Ces quelques remarques de Vernon jettent aussi un éclairage important sur le rôle énigmatique de la mère dans la famille. Les efforts de Volga pour protéger sa fille, en l’accompagnant à Agua Caliente et en dormant avec elle, suggèrent qu’elle était au courant des procédés d’Eduardo et qu’elle voulait y faire obstacle. Mais si elle comprenait vraiment ce qui arrivait à Margarita, pourquoi ne pas y avoir mis un terme définitivement ? Après tout, Volga a laissé sa fille continuer à vivre dans l’isolement et à danser à Tijuana pour subvenir aux besoins de sa famille. De plus, elle ne pouvait les tenir à l’œil vingt-quatre heures sur vingt-quatre; travaillant avec sa fille et vivant sous le même toit qu’elle, Eduardo n’avait qu’à attendre le moment où ils se retrouveraient seuls.
Là encore, les remarques de Vernon sont très révélatrices. Il parle de sa loyauté envers sa sœur lorsque brusquement il fait allusion à la dévotion de Volga à l’égard d’Eduardo : « C’est la même sorte de relation, je pense, que ma mère avait avec sa famille et spécialement avec mon père – c’est-à-dire la loyauté.
Je ne pense pas qu’elle pouvait l’expliquer, ni moi non plus, mais je sais ceci : Rita pourrait me couper une jambe et faire appel à moi le lendemain, je répondrais présent, cela, elle le sait fort bien. »
Margarita n’ignorait sans doute pas le degré de loyauté de son frère, mais si l’on tint compte de la violence de l’image utilisée par celui-ci, elle savait sûrement quelque chose d’autre : quels que fussent les tourments infligés par Eduardo à sa famille Volga demeurerait (« spécialement ») loyale envers son mari.
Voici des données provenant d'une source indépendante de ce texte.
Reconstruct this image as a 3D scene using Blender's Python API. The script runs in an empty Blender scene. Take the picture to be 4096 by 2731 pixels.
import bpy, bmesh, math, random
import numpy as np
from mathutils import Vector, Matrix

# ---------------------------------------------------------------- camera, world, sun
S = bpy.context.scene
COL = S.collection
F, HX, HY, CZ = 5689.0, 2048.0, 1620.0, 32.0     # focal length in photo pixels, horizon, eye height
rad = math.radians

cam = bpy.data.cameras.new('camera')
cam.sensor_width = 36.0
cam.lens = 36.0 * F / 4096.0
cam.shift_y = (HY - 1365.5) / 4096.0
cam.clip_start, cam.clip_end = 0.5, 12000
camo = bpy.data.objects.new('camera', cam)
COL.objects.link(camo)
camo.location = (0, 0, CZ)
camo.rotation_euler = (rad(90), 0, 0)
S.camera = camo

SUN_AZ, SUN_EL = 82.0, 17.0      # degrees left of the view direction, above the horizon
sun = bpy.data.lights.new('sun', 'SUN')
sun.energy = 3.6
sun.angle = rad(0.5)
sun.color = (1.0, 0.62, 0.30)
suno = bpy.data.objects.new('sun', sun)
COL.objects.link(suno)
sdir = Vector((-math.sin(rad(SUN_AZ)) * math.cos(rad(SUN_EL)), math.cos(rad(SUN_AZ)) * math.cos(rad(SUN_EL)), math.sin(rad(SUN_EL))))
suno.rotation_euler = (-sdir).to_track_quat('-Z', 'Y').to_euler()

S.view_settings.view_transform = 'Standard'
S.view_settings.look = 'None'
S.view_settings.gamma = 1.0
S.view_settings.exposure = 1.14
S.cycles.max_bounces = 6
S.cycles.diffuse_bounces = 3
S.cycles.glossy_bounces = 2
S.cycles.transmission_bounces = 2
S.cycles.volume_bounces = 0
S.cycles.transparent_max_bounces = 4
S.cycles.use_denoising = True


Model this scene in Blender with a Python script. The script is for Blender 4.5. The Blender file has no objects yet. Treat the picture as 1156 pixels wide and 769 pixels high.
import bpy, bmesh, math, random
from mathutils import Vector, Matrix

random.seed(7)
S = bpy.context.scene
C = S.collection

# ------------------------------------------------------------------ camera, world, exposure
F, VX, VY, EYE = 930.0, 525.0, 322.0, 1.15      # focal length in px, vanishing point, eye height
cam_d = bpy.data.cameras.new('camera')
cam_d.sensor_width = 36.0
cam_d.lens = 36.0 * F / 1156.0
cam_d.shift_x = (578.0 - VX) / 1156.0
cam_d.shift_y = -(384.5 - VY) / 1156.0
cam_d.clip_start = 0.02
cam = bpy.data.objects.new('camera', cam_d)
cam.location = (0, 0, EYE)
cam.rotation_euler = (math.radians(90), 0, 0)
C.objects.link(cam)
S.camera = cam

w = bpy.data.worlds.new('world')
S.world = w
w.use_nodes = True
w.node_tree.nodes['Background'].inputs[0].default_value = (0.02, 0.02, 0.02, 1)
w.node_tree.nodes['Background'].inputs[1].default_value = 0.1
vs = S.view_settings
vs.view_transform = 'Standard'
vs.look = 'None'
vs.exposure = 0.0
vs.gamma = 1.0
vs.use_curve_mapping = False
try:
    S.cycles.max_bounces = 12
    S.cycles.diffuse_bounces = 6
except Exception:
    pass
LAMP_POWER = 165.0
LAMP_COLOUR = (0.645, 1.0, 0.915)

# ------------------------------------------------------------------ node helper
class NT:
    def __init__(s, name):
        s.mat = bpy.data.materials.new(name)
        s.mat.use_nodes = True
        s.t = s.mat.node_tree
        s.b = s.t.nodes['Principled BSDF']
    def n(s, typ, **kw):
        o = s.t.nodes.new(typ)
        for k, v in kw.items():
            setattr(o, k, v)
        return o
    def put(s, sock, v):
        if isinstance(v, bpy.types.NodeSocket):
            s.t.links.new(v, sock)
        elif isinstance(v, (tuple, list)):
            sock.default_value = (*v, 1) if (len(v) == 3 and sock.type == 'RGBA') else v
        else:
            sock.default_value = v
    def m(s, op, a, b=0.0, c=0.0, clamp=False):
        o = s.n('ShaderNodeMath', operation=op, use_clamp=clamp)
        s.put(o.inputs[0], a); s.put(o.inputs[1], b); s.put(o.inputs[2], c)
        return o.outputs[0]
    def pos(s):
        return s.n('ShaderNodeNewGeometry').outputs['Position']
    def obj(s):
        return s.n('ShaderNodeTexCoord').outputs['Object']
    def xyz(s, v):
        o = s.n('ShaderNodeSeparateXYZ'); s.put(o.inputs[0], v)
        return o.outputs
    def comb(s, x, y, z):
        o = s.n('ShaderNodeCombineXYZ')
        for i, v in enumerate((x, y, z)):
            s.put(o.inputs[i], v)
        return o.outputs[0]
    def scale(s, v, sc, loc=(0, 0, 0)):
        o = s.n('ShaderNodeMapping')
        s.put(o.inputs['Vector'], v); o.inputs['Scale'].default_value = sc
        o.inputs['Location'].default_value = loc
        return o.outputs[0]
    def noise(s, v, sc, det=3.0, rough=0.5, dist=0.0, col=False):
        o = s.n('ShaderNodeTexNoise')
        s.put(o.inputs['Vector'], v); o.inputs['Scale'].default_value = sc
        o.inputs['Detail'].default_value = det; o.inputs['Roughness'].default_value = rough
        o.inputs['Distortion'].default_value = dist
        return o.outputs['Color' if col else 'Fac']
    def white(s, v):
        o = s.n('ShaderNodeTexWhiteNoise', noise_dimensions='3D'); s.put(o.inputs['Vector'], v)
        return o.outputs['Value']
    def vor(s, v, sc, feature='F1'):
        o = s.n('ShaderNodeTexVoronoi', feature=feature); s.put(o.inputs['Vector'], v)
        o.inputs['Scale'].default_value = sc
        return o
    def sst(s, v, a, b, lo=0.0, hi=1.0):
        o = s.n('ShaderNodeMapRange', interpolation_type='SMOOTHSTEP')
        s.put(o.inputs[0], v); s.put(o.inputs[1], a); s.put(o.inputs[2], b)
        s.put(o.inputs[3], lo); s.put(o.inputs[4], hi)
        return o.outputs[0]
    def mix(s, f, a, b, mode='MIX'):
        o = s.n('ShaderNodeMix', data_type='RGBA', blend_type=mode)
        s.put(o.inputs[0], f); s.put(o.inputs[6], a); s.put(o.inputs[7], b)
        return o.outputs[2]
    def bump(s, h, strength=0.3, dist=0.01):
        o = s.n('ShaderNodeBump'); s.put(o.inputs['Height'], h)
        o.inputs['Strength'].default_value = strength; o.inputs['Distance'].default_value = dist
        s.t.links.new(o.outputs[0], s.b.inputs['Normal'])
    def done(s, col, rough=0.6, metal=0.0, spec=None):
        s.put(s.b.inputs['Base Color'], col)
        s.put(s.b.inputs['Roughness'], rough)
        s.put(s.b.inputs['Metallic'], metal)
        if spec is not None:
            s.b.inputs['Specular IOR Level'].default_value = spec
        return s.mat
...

Confrontées à l’inceste dans leur famille, toutes les mères n’en font pas autant que Volga pour essayer d’y mettre un terme, mais bon nombre, dont Volga, demeurent partagées entre ce qu’elles doivent à leur mari et ce qu’elles doivent à leur fille (le mari venant presque toujours en premier). Aussi soucieuse qu’elles soient du sort de leur fille, maintenir l’intégrité de leur mariage et de leur famille est pour ces femmes la priorité absolue. Sans le mari, comment leurs enfants et elles-mêmes survivraient-ils ? Alcoolique, dénuée de tout pouvoir, économiquement dépendante, Volga est le type même de ces mères pour lesquelles il n’est pas question de sauver leur fille en plaquant leur mari. Ni, dans son cas, d’anéantir la source de revenus de la famille en séparant les Dancing Cansinos.